**** DATA FOR THE TASK ****

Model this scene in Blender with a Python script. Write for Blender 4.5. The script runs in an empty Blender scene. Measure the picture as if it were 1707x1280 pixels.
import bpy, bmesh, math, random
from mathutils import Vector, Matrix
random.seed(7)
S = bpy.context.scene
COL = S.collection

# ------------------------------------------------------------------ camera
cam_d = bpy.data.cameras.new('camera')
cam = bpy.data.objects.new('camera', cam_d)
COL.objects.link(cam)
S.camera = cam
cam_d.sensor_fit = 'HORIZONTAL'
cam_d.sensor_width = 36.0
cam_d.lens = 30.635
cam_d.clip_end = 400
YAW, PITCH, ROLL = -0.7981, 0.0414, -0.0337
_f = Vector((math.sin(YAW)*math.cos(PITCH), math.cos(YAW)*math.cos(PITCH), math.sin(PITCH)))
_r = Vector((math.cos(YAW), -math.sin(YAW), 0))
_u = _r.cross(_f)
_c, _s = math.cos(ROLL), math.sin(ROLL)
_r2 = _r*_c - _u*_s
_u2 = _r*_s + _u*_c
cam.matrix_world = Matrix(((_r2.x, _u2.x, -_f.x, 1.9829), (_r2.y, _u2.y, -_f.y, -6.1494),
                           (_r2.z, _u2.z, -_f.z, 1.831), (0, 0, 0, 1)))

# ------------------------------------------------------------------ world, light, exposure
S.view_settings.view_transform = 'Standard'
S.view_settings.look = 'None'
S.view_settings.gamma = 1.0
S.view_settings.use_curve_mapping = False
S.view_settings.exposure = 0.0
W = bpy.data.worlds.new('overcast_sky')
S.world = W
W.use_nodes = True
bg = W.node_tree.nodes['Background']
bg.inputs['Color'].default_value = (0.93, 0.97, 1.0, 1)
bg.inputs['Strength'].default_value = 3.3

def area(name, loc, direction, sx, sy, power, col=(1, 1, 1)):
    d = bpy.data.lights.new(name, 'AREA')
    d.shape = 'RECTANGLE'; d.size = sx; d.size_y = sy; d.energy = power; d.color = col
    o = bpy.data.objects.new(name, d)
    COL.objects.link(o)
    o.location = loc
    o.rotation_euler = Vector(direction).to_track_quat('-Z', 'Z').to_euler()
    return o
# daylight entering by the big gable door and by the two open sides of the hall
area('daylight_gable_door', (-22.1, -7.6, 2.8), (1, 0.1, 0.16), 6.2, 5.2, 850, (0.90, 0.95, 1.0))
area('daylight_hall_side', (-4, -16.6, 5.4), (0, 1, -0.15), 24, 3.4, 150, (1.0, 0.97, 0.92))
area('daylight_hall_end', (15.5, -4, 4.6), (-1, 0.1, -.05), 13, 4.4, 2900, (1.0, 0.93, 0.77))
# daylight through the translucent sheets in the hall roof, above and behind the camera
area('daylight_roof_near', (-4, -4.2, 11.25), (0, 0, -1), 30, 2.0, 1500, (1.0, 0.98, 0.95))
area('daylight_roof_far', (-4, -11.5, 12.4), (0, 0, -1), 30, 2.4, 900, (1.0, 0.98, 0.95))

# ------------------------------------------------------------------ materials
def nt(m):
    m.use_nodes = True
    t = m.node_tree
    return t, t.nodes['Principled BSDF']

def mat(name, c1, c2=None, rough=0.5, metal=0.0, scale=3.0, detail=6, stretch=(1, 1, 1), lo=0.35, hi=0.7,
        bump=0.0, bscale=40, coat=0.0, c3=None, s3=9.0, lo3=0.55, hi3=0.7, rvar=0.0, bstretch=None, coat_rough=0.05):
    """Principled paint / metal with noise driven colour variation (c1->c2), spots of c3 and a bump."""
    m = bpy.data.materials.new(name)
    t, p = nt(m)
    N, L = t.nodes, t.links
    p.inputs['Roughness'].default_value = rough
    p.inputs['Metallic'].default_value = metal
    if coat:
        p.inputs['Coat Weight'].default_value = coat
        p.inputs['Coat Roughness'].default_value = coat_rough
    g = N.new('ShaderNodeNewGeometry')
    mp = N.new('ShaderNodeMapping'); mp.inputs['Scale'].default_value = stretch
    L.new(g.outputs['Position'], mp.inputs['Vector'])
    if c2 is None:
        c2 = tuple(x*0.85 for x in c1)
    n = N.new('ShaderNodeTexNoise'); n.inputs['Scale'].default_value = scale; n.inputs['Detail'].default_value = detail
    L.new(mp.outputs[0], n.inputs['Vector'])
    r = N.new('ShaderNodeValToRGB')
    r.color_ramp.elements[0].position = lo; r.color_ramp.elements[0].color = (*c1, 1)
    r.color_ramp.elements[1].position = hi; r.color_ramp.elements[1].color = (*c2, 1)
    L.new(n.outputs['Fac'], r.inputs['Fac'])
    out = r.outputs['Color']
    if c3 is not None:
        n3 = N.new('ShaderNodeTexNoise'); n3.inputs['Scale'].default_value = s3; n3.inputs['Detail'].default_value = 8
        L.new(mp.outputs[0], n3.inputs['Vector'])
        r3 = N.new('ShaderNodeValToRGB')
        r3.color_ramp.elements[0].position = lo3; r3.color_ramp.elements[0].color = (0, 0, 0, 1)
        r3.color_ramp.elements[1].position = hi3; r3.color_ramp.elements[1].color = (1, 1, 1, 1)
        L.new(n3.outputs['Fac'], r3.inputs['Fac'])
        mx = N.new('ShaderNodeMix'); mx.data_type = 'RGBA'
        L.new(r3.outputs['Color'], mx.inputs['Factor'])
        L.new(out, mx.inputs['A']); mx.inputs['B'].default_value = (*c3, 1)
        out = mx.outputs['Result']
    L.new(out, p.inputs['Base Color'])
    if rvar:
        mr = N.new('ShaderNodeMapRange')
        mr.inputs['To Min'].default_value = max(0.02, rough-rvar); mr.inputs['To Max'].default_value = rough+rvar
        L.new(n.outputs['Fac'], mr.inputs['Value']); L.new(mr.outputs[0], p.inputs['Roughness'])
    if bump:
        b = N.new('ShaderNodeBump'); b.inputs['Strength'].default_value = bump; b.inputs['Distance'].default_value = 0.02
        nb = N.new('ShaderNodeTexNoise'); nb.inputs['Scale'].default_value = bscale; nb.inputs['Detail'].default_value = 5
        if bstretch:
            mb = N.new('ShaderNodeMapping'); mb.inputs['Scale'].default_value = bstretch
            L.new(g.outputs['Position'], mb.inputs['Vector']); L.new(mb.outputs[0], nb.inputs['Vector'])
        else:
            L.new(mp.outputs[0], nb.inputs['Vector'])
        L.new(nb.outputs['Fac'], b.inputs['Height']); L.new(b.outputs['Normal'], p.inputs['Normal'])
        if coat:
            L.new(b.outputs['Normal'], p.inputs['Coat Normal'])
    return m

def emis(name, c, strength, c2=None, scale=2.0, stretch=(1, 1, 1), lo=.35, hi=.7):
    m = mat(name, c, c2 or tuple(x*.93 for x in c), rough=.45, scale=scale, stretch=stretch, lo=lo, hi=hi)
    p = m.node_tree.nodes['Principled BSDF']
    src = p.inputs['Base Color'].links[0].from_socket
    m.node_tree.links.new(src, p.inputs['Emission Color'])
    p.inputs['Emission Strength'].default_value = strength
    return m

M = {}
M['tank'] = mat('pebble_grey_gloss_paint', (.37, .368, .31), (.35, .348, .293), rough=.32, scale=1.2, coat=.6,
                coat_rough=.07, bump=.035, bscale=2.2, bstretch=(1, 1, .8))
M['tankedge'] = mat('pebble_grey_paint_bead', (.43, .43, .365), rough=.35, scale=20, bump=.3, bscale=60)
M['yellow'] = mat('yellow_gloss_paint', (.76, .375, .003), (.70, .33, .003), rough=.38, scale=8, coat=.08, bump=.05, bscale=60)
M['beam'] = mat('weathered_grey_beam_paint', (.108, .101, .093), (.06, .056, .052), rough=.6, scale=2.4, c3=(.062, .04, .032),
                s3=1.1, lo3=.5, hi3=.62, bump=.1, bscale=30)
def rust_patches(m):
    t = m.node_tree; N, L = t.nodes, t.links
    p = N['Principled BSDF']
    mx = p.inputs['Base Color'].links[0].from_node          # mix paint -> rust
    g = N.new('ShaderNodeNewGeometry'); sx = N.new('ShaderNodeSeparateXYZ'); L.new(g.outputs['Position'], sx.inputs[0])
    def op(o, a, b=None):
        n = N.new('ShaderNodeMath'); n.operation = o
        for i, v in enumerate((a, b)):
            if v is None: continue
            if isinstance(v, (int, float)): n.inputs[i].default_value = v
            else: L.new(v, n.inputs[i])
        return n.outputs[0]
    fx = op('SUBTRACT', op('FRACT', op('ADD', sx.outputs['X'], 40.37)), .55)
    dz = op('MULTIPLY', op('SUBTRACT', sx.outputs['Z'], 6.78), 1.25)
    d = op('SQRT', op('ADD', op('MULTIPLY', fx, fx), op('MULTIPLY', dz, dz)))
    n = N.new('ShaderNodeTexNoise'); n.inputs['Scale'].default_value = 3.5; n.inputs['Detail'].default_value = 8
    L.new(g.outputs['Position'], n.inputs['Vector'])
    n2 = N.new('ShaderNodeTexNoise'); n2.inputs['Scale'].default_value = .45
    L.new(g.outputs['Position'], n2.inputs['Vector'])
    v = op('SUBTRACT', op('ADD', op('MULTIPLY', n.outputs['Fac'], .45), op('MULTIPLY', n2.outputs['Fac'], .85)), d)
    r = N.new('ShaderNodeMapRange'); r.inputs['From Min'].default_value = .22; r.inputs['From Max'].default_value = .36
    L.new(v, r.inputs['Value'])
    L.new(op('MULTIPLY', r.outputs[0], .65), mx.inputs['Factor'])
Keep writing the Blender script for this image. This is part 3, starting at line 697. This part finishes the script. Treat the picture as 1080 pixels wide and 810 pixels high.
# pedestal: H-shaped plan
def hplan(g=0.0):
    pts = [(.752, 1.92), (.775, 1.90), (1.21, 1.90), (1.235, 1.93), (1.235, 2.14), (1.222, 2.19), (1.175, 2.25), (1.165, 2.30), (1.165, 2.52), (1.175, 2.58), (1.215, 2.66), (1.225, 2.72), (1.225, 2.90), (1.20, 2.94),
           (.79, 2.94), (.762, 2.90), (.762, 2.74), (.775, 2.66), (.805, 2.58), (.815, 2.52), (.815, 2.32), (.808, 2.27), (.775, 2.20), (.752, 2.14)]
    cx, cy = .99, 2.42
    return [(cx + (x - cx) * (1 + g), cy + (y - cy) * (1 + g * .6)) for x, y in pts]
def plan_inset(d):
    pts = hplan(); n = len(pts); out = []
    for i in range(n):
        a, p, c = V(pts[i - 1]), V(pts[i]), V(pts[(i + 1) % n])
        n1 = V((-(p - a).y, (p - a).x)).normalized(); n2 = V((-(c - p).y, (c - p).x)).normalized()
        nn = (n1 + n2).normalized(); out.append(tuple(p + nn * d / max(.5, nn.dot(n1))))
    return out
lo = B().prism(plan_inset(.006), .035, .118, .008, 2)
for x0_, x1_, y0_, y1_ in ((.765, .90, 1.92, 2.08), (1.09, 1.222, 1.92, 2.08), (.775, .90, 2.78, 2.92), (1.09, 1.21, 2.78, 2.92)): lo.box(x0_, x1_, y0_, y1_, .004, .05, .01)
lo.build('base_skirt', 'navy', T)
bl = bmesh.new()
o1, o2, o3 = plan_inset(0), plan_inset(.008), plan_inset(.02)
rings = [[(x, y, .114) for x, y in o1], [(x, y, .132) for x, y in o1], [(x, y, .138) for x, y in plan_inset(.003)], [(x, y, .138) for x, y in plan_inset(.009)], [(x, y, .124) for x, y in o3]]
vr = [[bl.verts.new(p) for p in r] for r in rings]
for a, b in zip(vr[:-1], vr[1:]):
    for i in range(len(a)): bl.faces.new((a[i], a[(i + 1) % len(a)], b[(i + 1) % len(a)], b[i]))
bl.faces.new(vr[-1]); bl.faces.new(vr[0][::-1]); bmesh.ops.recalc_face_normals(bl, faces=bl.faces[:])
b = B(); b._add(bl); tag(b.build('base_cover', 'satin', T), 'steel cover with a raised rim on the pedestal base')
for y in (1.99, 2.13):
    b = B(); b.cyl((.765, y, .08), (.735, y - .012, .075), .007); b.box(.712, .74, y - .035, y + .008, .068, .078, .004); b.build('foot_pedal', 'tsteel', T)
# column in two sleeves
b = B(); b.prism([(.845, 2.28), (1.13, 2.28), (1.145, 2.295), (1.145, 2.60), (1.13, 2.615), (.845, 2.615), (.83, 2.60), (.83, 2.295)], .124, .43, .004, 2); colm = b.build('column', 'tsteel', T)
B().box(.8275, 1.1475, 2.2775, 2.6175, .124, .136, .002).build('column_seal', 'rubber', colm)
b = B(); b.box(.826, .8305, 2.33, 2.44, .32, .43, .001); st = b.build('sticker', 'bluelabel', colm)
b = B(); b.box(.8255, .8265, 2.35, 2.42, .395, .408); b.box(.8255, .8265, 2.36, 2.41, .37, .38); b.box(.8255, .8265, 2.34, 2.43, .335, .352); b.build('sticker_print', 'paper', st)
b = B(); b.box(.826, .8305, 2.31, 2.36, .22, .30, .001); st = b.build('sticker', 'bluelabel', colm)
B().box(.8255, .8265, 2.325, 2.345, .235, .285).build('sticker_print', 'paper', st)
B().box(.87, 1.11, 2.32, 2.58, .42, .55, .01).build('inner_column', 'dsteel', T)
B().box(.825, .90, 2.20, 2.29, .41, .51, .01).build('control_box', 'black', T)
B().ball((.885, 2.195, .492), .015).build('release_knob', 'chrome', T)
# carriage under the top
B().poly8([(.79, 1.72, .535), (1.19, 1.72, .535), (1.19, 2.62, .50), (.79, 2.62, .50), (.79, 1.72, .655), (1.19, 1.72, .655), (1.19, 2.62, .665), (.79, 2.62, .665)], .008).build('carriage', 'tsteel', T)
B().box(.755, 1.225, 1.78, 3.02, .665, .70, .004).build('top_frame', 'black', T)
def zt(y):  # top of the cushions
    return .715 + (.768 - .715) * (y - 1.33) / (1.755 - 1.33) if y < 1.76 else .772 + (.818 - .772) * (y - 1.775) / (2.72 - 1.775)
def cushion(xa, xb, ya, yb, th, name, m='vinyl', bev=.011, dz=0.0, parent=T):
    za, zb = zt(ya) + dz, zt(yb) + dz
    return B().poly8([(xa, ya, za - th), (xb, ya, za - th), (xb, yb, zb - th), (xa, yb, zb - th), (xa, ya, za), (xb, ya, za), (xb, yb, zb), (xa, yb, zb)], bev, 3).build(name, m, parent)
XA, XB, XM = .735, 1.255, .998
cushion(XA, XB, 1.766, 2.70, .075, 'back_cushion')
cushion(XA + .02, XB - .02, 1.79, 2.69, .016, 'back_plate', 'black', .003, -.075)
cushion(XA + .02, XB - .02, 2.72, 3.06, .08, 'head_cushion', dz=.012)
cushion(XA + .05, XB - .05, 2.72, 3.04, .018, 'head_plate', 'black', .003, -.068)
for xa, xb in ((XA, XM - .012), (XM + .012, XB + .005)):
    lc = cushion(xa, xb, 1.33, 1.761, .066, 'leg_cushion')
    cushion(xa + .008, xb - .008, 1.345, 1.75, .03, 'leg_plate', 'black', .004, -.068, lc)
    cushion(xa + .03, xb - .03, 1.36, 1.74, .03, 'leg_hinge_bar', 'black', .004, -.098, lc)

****

_SET EXERCISE_.
Extract the first line above and each line after it up to and including the one with "COL = S.collection", please, exactly and with nothing else.

_RESPONSE TO THIS TASK_.
Model this scene in Blender with a Python script. Write for Blender 4.5. The script runs in an empty Blender scene. Measure the picture as if it were 1707x1280 pixels.
import bpy, bmesh, math, random
from mathutils import Vector, Matrix
random.seed(7)
S = bpy.context.scene
COL = S.collection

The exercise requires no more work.